Overview: The bromite ion (BrO2−) is an oxyanion of bromine in which the central bromine atom has an oxidation state of +3. It is chemically related to other halogen oxyanions and is generally encountered only in solution or as a short-lived intermediate rather than as a stable, isolable salt.
Structure and relations
Structurally, bromite is analogous to chlorite (ClO2−) and iodite (IO2−), consisting of one bromine atom bonded to two oxygen atoms. Its formal oxidation state and bonding make it both susceptible to oxidation (to bromate) and reduction (to bromide). Related oxyanions in the bromine series include hypobromite (BrO−), bromite (BrO2−), bromate (BrO3−) and perbromate (BrO4−).
Preparation
Bromite species can be generated in aqueous solution by neutralizing or deprotonating bromous acid with a base. Because the parent acid is itself unstable, direct preparation typically yields low concentrations and transient solutions rather than well-characterized solids.

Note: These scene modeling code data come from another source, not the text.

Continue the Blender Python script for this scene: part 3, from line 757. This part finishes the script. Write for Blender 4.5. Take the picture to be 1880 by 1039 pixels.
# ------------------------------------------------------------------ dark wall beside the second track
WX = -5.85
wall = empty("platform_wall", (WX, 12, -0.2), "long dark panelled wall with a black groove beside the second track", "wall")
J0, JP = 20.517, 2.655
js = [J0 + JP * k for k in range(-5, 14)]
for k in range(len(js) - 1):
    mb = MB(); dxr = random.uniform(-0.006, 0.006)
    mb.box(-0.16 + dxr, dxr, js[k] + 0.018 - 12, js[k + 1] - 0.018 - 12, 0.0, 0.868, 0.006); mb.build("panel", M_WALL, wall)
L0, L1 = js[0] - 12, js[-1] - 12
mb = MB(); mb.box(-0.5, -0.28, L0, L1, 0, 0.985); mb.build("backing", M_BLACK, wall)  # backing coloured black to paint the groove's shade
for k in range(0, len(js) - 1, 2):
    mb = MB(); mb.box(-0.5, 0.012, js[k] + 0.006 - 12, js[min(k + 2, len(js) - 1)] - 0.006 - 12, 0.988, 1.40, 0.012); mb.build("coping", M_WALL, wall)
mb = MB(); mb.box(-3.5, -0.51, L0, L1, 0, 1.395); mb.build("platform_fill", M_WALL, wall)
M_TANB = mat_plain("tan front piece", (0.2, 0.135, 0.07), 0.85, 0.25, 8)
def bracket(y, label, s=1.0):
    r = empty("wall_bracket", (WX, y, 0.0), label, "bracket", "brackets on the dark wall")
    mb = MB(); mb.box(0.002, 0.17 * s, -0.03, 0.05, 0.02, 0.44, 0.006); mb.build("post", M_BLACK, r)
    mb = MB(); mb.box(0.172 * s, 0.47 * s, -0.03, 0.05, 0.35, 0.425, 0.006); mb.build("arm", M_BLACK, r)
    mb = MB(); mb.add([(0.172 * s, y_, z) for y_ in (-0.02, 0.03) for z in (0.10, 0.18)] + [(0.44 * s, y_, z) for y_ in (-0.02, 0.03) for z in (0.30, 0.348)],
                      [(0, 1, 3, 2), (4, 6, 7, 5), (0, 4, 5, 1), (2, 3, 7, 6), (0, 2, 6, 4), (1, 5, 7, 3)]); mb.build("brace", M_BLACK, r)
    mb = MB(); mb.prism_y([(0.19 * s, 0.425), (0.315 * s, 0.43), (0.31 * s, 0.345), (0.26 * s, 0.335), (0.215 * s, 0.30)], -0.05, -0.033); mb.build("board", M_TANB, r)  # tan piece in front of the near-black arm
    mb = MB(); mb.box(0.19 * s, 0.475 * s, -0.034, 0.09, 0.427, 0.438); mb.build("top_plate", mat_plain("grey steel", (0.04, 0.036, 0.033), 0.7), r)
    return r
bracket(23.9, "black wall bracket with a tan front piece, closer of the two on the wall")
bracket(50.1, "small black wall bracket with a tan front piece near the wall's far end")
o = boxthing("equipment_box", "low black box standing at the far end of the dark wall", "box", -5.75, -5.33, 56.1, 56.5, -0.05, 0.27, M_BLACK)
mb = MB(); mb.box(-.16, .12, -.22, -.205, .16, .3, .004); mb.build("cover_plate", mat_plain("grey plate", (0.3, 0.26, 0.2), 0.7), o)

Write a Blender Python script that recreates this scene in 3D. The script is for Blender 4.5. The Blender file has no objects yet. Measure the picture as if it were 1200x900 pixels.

Chemical behavior and stability
Bromite ions are chemically unstable and readily undergo disproportionation, a redox process that converts some bromine atoms to higher oxidation states and some to lower ones. The common outcome of such reactions is formation of bromate (BrO3−) and bromide (Br−). This dual tendency reflects bromine’s intermediate +3 state in bromite, which allows both oxidation and reduction pathways.
Occurrences and relevance
Bromite is mainly of academic interest in studies of reaction mechanisms and kinetics. It can appear transiently during oxidative processes that convert bromide in natural or treated waters into bromate, a regulated contaminant. Because of its instability, practical uses of bromite salts are limited.
Notable facts
- Bromite is less commonly observed than the analogous chlorite ion; its fleeting existence complicates direct characterization.
- Work on bromite contributes to understanding halogen redox chemistry and environmental formation pathways for bromate.